(Scripts that build scenes)
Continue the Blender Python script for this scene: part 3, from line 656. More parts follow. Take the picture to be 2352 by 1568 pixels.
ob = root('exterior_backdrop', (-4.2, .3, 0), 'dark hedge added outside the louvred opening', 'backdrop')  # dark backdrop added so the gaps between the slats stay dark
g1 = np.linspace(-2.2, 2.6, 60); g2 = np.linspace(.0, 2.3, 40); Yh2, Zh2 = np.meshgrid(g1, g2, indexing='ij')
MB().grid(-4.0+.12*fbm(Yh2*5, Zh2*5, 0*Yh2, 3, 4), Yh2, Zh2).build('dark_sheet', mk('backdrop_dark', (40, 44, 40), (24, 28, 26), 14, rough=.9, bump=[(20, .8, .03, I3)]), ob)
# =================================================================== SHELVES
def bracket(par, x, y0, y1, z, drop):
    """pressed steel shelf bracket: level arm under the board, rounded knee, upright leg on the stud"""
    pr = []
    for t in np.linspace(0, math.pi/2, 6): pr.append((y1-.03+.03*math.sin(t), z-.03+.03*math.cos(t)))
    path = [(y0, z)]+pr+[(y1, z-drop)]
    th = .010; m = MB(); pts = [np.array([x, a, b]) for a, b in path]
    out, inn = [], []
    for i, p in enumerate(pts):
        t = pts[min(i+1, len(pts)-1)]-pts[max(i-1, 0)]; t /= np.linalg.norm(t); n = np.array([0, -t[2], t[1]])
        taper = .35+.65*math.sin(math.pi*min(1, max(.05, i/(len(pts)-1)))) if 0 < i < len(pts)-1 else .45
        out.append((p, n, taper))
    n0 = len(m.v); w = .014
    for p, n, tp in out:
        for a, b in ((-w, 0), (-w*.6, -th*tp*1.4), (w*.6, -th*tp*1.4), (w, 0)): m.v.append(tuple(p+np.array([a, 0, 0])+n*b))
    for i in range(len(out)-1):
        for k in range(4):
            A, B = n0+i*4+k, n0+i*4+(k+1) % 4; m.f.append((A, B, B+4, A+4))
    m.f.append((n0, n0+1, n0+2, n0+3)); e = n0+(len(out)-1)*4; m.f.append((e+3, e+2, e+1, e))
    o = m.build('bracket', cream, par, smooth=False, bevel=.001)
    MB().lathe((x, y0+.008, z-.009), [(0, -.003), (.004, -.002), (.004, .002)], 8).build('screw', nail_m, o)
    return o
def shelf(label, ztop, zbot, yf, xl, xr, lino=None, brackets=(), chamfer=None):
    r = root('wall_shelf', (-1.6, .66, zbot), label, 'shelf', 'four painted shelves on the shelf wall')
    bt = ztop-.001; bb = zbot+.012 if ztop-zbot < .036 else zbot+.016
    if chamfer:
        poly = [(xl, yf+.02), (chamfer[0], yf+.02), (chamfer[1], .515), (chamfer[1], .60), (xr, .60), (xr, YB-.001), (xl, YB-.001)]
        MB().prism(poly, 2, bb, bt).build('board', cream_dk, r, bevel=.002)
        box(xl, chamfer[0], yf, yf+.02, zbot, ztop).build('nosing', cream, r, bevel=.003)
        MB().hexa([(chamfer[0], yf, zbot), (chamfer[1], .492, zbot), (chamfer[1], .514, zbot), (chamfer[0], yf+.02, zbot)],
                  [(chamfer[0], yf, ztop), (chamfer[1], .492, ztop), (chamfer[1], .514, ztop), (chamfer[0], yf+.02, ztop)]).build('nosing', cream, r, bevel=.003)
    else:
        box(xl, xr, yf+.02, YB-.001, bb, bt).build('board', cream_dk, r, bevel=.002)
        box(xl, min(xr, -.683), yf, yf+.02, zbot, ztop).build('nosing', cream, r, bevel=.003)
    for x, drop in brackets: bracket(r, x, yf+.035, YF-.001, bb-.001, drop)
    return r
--
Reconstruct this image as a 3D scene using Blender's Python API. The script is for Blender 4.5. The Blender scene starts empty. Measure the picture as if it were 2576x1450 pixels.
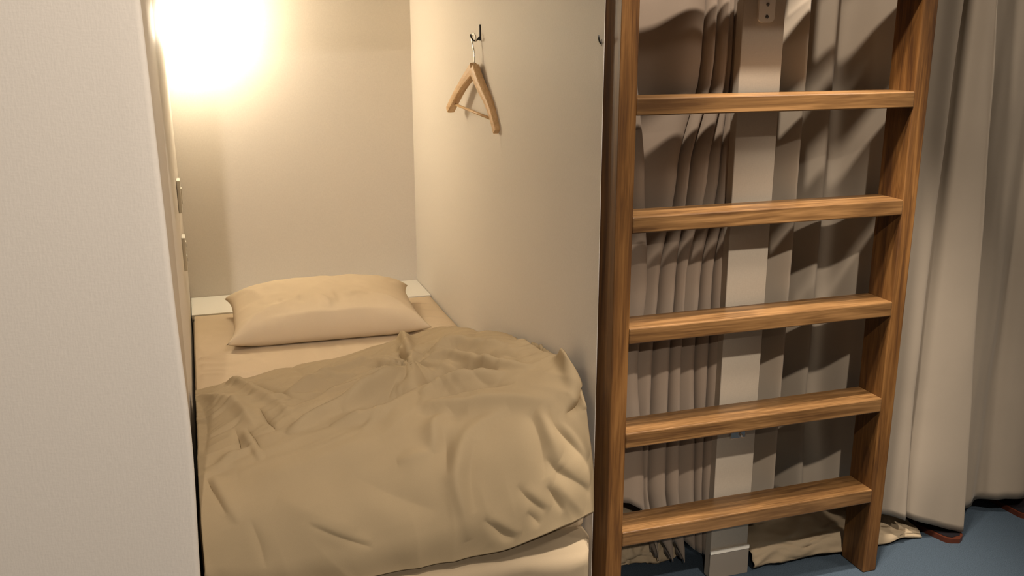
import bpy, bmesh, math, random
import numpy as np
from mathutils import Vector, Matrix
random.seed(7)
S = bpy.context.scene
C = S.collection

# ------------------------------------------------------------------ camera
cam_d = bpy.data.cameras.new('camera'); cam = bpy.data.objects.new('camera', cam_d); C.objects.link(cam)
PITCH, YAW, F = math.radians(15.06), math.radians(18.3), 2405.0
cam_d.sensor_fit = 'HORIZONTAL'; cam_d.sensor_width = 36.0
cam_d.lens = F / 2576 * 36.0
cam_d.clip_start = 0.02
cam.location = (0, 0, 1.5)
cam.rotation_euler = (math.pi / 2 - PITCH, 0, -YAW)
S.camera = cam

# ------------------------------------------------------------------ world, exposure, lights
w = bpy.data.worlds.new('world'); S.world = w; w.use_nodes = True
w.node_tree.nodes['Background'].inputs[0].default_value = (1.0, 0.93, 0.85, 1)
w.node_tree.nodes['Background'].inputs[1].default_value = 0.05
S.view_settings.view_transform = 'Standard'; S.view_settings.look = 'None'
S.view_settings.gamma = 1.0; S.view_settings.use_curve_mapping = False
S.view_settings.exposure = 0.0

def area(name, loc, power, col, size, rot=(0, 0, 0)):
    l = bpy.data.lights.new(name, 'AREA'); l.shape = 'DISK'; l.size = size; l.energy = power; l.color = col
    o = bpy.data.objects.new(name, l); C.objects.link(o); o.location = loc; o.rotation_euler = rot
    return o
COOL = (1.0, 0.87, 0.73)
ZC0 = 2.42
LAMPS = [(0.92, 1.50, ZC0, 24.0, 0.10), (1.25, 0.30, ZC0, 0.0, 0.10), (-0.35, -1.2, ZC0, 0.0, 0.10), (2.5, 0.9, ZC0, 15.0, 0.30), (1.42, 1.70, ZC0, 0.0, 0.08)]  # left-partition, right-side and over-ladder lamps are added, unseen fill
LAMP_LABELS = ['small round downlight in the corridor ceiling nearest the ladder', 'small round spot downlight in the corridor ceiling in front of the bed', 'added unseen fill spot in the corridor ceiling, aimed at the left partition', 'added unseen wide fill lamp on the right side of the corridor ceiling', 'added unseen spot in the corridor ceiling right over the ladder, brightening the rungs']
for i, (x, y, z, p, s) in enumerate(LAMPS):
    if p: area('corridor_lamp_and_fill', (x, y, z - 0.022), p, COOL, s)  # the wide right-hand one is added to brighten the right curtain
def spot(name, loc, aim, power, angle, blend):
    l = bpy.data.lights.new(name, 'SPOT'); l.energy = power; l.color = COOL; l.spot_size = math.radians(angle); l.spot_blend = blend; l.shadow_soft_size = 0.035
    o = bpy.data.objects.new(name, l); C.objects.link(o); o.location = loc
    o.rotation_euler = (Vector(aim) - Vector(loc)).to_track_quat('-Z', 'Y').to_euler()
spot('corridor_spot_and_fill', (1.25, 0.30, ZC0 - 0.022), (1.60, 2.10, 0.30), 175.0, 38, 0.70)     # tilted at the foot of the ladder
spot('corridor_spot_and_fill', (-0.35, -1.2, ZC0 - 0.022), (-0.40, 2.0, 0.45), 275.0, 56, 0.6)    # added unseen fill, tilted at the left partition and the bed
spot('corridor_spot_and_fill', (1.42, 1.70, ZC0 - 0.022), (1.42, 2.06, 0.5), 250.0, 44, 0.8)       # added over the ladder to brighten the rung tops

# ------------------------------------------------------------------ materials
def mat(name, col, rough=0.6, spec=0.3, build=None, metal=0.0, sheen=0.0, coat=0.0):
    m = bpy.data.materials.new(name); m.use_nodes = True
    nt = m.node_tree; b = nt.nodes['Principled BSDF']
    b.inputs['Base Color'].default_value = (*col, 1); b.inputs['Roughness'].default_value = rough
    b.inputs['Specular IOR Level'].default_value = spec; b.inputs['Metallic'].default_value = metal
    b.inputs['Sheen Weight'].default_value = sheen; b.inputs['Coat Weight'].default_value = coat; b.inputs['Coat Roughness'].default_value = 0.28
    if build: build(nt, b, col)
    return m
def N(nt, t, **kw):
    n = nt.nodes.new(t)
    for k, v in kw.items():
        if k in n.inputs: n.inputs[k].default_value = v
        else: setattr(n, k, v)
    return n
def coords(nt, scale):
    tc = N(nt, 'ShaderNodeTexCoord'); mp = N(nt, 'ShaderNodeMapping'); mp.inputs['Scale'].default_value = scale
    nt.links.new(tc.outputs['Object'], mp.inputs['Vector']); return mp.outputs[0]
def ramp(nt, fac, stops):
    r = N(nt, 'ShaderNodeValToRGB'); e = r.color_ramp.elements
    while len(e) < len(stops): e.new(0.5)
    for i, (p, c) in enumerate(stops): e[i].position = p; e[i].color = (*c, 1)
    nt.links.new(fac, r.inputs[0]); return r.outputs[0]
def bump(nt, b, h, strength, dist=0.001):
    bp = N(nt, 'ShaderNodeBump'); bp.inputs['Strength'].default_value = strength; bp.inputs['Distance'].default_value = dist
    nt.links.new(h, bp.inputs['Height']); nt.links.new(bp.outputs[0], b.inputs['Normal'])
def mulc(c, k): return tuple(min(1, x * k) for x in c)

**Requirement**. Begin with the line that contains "Reconstruct this image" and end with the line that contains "C = S.collection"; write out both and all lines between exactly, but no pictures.

**Task response**.
Reconstruct this image as a 3D scene using Blender's Python API. The script is for Blender 4.5. The Blender scene starts empty. Measure the picture as if it were 2576x1450 pixels.
import bpy, bmesh, math, random
import numpy as np
from mathutils import Vector, Matrix
random.seed(7)
S = bpy.context.scene
C = S.collection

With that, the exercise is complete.